Est-ce là que l’on habitait? C’est effectivement un sentiment de déjà vu, déjà vécu qui est sollicité à travers ce titre, poétique il faut le reconnaître. C’est donc à un voyage en pays antérieur autant qu’intérieur que cette poésie des ruines nous invite.

Sidi Bou Saïd / Beyrouth / Baalbek / Beyrouth

Chez cette femme photographe qui pense la photographie dans son dialogue avec les autres arts – cinéma, peinture, dessin, gravure –, la littérature est une constante, comme en témoignent ses nombreuses éditions partagées avec Pierre Michon par exemple, Léa Bismuth ou Jean-Luc Nancy.

Car Anne-Lise Broyer aime dire que c’est en lectrice qu’elle aborde le monde, que l’expérience de la photographie se confond chez elle avec celle de la lecture, que son œil se déplace dans le paysage de la même manière que dans un livre, dans une sorte d’errance à la fois littéraire et paysagère. Ainsi, "on demande souvent aux artistes, quel est le point de départ de leurs recherches, de leur démarche… Je crois que je peux dire en toute sincérité qu’avant d’être artiste, je suis avant tout une ‘lectrice’, et que ce qui au fond a déclenché et déclenche encore chez moi l’acte créatif, c’est bien l’expérience de la lecture. En fin de compte, chaque image que je peux produire, ne serait-elle pas la retranscription d’un bouleversement plus ou moins ancien, provoqué par la lecture? Les lieux que je photographie auraient-ils donc été déjà lus avant d’être vus?" La photographie est donc pour Broyer un lieu éminemment littéraire.

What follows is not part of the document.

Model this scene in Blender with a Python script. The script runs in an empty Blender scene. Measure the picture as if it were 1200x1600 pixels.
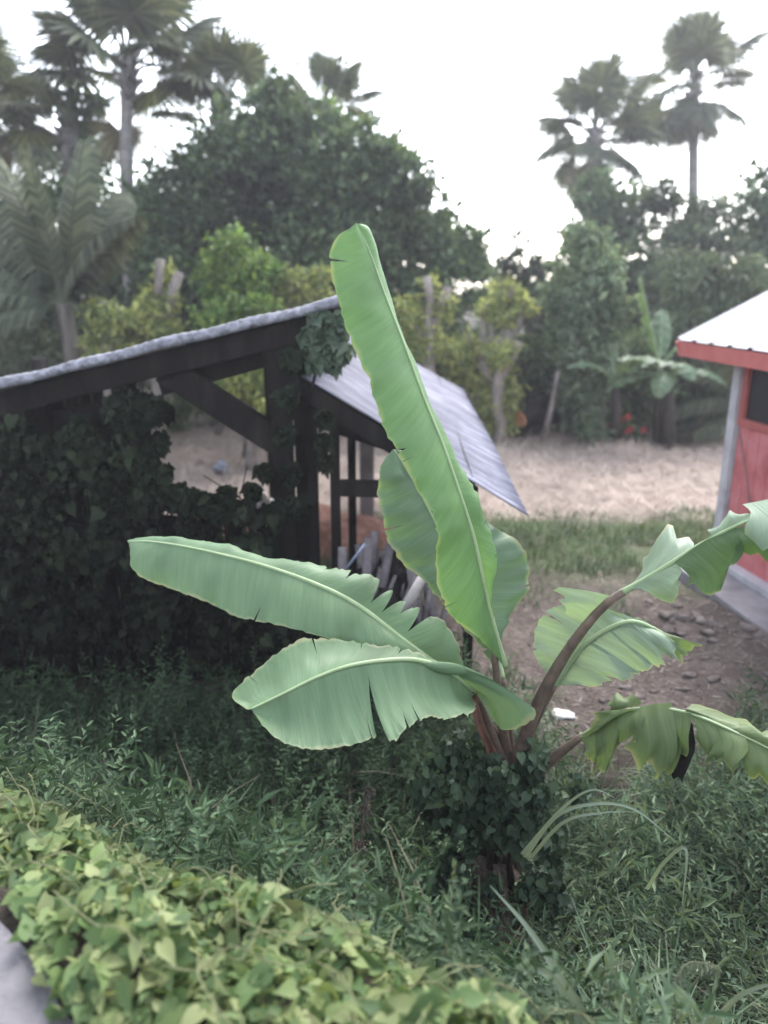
import bpy, math, random
import numpy as np
from mathutils import Vector, Matrix

random.seed(7)
rng = np.random.default_rng(7)
R = math.radians
scene = bpy.context.scene
col = scene.collection

# ------------------------------------------------------------------ camera
H = 2.84                      # eye height above the field; the road is at 1.34
PITCH = R(16.4)
cam_d = bpy.data.cameras.new("camera")
cam = bpy.data.objects.new("camera", cam_d)
col.objects.link(cam)
cam.location = (0, 0, H)
cam.rotation_euler = (math.pi / 2 - PITCH, 0, 0)
cam_d.sensor_fit = 'HORIZONTAL'
cam_d.sensor_width = 36
cam_d.lens = 36
cam_d.clip_start = 0.05
cam_d.clip_end = 2000
cam_d.dof.use_dof = True
cam_d.dof.focus_distance = 3.1
cam_d.dof.aperture_fstop = 1.5
scene.camera = cam

# ------------------------------------------------------------------ world, sun, exposure
world = bpy.data.worlds.new("World")
scene.world = world
world.use_nodes = True
wn, wl = world.node_tree.nodes, world.node_tree.links
wn.clear()
sky = wn.new('ShaderNodeTexSky')
sky.sky_type = 'NISHITA'
sky.sun_disc = False
SUN_EL, SUN_ROT = R(48), R(25)
sky.sun_elevation = SUN_EL
sky.sun_rotation = SUN_ROT
sky.air_density = 1.0
sky.dust_density = 1.5
hs = wn.new('ShaderNodeHueSaturation')
hs.inputs['Saturation'].default_value = 0.4
bg = wn.new('ShaderNodeBackground')
bg.inputs['Strength'].default_value = 0.15
wo = wn.new('ShaderNodeOutputWorld')
wl.new(sky.outputs[0], hs.inputs['Color'])
wl.new(hs.outputs[0], bg.inputs['Color'])
wl.new(bg.outputs[0], wo.inputs['Surface'])

sun_d = bpy.data.lights.new("sun", 'SUN')
sun_d.energy = 1.0
sun_d.angle = R(30)
sun_d.color = (1.0, 0.97, 0.93)
sun = bpy.data.objects.new("sun", sun_d)
col.objects.link(sun)
sun_dir = Vector((math.sin(SUN_ROT) * math.cos(SUN_EL), math.cos(SUN_ROT) * math.cos(SUN_EL), math.sin(SUN_EL)))
sun.rotation_euler = sun_dir.to_track_quat('Z', 'Y').to_euler()
sun.location = (0, 0, 30)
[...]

Si les images d’Anne-Lise Broyer sont toujours habitées par des textes, ici elle emprunte aussi au vocabulaire musical en proposant un montage dont le geste et le rythme rappellent les figures du couplet, du refrain et de la scansion: "Comme je le disais, je construis actuellement une sorte de chant photographique, une élégie, sous le titre Est-ce là que l’on habitait? La ruine n’est pas qu’un motif à photographier pour moi mais un modus operandi pour le médium lui-même puisque les fragments, les détails bien qu’épars, divers, restent signifiants, et à même de construire un nouveau récit, incantatoire, de la mémoire affleurant dans le paysage. Ce travail en cours – traversé par une question empreinte de mélancolie: est-ce là que l’on habitait? – vise à interroger la ruine non seulement comme vestige du passé mais aussi comme oracle face à un temps présent tourmenté. Convoquer l’imaginaire des ruines de la Mare Nostrum c’est ainsi retisser un imaginaire commun selon les modalités d’un déplacement, d’un décentrement comme le propose Barbara Cassin: "La meilleure manière d’être de retour dans la patrie, en une Odyssée transformée par le sentiment moderne, serait-ce que ce ne soit pas la vôtre?"

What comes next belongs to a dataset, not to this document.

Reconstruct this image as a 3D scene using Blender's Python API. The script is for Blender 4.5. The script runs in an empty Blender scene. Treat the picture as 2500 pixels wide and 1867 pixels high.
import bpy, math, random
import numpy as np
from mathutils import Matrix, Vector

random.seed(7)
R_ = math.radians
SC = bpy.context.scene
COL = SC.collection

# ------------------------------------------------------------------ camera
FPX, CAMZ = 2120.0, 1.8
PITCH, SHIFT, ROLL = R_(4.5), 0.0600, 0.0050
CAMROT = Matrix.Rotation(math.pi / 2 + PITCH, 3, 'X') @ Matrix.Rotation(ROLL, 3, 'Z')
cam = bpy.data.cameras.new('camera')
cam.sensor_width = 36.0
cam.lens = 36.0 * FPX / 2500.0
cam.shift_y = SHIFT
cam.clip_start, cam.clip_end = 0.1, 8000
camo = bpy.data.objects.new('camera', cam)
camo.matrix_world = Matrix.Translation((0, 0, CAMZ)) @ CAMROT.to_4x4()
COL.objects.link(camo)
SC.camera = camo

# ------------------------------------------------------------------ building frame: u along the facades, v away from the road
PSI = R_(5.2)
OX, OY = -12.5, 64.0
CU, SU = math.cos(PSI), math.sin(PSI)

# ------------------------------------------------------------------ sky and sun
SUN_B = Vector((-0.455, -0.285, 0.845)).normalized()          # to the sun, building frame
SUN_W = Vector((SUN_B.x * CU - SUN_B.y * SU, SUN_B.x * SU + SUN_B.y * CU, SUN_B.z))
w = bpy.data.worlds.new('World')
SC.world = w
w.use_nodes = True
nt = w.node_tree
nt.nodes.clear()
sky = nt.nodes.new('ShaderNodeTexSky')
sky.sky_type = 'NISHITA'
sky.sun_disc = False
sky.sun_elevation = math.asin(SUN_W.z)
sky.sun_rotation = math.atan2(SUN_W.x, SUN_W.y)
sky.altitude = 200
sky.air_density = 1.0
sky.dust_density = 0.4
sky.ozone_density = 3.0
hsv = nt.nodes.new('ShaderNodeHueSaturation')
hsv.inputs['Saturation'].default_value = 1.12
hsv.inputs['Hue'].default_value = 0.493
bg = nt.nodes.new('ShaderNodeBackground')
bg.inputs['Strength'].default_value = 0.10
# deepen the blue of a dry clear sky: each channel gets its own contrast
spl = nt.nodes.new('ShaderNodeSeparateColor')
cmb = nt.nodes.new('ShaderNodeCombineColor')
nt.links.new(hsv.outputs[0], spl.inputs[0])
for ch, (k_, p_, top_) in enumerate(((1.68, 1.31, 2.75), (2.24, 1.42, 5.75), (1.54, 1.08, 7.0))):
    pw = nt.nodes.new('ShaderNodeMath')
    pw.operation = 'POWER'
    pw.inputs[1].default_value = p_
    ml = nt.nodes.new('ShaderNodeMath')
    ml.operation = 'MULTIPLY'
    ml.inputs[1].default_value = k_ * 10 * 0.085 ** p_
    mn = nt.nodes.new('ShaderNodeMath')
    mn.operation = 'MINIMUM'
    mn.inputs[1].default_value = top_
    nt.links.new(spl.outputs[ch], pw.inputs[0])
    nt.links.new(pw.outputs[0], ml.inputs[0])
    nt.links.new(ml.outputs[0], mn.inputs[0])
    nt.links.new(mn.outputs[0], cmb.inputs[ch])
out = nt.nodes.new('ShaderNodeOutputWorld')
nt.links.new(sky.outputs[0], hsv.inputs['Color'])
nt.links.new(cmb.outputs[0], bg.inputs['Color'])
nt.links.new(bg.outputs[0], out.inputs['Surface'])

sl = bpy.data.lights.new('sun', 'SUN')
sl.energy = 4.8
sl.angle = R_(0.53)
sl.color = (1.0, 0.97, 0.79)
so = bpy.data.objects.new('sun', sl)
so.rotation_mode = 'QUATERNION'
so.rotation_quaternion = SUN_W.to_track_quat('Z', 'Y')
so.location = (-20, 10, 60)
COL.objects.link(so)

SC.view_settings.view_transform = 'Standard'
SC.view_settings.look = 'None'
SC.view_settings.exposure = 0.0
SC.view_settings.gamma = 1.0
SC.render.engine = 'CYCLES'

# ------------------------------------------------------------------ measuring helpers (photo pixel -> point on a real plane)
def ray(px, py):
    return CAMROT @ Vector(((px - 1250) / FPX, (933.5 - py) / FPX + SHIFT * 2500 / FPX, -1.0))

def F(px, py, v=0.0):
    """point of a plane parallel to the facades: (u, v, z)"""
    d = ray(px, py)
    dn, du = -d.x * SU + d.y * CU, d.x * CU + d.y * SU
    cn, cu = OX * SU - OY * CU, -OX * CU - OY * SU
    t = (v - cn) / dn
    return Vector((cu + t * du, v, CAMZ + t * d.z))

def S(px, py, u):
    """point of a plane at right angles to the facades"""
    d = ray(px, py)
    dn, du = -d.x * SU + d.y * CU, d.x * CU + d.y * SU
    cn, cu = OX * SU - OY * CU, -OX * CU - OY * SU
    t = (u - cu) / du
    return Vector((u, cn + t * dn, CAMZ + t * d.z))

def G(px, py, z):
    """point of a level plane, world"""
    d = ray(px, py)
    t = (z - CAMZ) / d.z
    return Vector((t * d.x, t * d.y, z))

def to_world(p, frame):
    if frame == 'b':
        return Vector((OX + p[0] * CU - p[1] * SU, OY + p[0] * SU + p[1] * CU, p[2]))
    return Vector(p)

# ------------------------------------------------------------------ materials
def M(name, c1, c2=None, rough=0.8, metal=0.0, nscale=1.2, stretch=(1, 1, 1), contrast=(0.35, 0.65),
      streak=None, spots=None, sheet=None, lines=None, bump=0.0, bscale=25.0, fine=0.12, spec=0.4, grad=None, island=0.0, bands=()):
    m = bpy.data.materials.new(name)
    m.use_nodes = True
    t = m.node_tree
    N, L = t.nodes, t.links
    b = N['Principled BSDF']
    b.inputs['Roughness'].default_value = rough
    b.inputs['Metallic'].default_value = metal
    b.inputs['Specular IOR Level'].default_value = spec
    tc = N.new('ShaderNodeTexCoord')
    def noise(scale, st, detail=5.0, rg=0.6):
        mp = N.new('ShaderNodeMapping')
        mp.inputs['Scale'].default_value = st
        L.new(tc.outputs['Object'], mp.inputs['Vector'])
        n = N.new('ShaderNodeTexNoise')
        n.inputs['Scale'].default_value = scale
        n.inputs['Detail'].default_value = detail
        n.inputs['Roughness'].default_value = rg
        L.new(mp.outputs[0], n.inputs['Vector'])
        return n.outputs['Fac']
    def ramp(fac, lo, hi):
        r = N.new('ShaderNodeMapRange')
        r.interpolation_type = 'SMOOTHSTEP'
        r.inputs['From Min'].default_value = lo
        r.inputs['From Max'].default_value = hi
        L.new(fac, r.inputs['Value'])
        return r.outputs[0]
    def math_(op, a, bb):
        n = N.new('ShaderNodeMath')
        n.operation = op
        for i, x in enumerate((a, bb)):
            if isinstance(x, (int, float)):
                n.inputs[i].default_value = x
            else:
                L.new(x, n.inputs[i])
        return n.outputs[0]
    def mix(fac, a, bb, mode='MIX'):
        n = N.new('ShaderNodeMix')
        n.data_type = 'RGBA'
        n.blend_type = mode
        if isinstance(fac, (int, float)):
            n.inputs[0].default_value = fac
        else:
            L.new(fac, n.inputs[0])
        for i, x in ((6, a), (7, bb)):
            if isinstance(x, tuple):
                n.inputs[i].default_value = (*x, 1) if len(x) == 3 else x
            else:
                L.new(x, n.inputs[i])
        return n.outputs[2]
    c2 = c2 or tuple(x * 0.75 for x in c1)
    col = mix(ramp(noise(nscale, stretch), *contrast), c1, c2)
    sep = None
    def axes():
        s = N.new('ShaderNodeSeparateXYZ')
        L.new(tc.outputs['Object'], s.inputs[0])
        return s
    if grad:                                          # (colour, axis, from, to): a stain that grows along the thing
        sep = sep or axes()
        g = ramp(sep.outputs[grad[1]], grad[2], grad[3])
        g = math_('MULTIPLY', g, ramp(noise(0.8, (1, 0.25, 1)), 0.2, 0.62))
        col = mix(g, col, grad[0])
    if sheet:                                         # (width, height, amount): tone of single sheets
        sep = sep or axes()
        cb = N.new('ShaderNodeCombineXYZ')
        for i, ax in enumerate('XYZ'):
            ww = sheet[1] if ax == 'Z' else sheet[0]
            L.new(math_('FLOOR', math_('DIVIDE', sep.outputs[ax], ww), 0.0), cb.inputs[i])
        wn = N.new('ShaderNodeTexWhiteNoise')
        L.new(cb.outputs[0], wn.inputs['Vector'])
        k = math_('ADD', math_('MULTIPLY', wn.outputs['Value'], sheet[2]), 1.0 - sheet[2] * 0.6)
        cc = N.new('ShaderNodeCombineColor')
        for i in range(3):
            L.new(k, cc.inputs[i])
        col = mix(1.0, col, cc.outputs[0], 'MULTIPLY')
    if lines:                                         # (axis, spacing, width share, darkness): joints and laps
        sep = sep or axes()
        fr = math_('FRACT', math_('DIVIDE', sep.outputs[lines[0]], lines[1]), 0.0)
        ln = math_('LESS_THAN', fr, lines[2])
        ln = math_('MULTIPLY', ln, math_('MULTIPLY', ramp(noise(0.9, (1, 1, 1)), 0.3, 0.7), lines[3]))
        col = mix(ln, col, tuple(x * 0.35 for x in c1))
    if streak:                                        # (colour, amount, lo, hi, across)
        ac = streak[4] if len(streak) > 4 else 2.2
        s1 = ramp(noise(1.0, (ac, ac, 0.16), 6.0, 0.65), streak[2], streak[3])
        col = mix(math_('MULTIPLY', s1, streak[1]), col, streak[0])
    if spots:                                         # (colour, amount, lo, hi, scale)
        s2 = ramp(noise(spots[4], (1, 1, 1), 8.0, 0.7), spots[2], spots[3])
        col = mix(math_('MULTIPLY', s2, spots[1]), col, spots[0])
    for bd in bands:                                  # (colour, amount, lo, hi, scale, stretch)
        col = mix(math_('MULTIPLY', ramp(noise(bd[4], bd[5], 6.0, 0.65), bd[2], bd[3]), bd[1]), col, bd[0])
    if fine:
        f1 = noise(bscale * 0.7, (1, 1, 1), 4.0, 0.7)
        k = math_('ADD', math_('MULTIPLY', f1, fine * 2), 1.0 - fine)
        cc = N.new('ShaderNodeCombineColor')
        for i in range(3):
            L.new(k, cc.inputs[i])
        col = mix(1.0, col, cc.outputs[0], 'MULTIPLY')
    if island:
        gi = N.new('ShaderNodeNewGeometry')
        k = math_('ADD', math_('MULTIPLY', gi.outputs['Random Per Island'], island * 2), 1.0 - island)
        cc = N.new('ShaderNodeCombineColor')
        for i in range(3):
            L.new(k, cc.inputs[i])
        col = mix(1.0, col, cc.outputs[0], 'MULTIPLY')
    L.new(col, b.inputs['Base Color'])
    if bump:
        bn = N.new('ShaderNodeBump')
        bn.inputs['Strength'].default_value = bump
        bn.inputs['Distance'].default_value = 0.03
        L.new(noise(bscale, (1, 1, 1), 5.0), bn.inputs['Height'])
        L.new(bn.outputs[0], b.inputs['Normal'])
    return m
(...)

Ce vaste projet qu’elle conduit donc depuis quelques années est une sorte de traversée des villes emblématiques qui entourent la Méditerranée – Beyrouth, Tyr, Sidon, Tripoli mais aussi Sidi Bou Saïd ou Carthage, Herculanum, Pompéi –, une sorte de traversée des désastres qui cherche aussi à questionner l’histoire qui, depuis l’Antiquité jusqu’aujourd’hui, se rejoue sur les pourtours de la Méditerranée comme le ressac qui, dans la mer, va d’une rive à l’autre. Une traversée qui abolit les temporalités et les frontières en vue de fabriquer un seul lieu et un seul temps, une espèce de hors-temps, ou un temps qui, loin d’être continu, est fait de passages et de "revenances" (Georges Didi-Huberman). Tout cela se présente aussi, bien sûr, comme une méditation mélancolique sur ce qu’on est en train de vivre, cette espèce de fin d’époque qui va on ne sait où.

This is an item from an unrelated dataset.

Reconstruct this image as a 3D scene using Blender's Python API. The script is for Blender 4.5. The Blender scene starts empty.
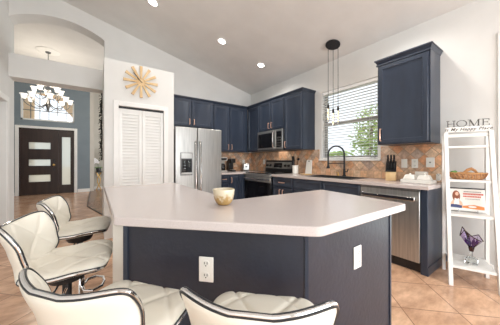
import bpy, bmesh, math, random
from mathutils import Vector, Matrix
random.seed(7)
C = bpy.context.scene.collection
SC = bpy.context.scene
PI = math.pi
R = math.radians

# ------------------------------------------------------------------ camera
cam_d = bpy.data.cameras.new('camera')
cam = bpy.data.objects.new('camera', cam_d); C.objects.link(cam)
cam.location = (0, 0, 1.172); cam.rotation_euler = (R(90), 0, R(-35))
cam_d.sensor_width = 36; cam_d.lens = 36 * 221.7 / 500; cam_d.shift_y = -1.9 / 500
cam_d.clip_start = 0.02
SC.camera = cam
# ------------------------------------------------------------------ world
w = bpy.data.worlds.new('world'); SC.world = w; w.use_nodes = True
wb = w.node_tree.nodes['Background']
wb.inputs[0].default_value = (0.86, 0.93, 1.0, 1); wb.inputs[1].default_value = 1.35
# ------------------------------------------------------------------ view
SC.view_settings.view_transform = 'Standard'
SC.view_settings.look = 'None'
SC.view_settings.exposure = 0.18
SC.view_settings.gamma = 1.0
SC.view_settings.use_curve_mapping = False
# ------------------------------------------------------------------ added area lamps standing in for daylight at unseen openings
def area(name, loc, rot, sx, sy, power, col=(1, 1, 1), shape='RECTANGLE', spread=180):
    d = bpy.data.lights.new(name, 'AREA'); d.shape = shape; d.size = sx; d.size_y = sy
    d.energy = power; d.color = col; d.spread = R(spread)
    o = bpy.data.objects.new(name, d); C.objects.link(o); o.location = loc; o.rotation_euler = rot
    return o
area('added_daylight_side', (3.50, -0.95, 1.2), (0, R(90), 0), 2.3, 2.3, 46, (0.93, 0.97, 1.0))  # added lamp lighting the room from the right
area('added_daylight_rear', (1.1, -3.35, 1.5), (R(90), 0, 0), 3.8, 2.4, 190, (0.93, 0.97, 1.0))  # added lamp behind the camera, main soft light of the room
area('added_daylight_dining', (3.55, 8.2, 1.7), (0, R(90), 0), 2.2, 2.6, 100, (0.95, 0.98, 1.0))  # added lamp lighting the foyer from the right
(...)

Ruines, villes, rivages, déserts, monuments et peuples de statues qui se tiennent dans l’épaisseur des temps comme des figures contemporaines; labyrinthes des lieux, des temps, de la mémoire et des images qui activent le fantasme des temps révolus et déclenchent des histoires nouvelles; territoire poétique, enfin, que le spectateur parcourt, à son tour, à la recherche de ce lieu où, lui aussi, il habitait.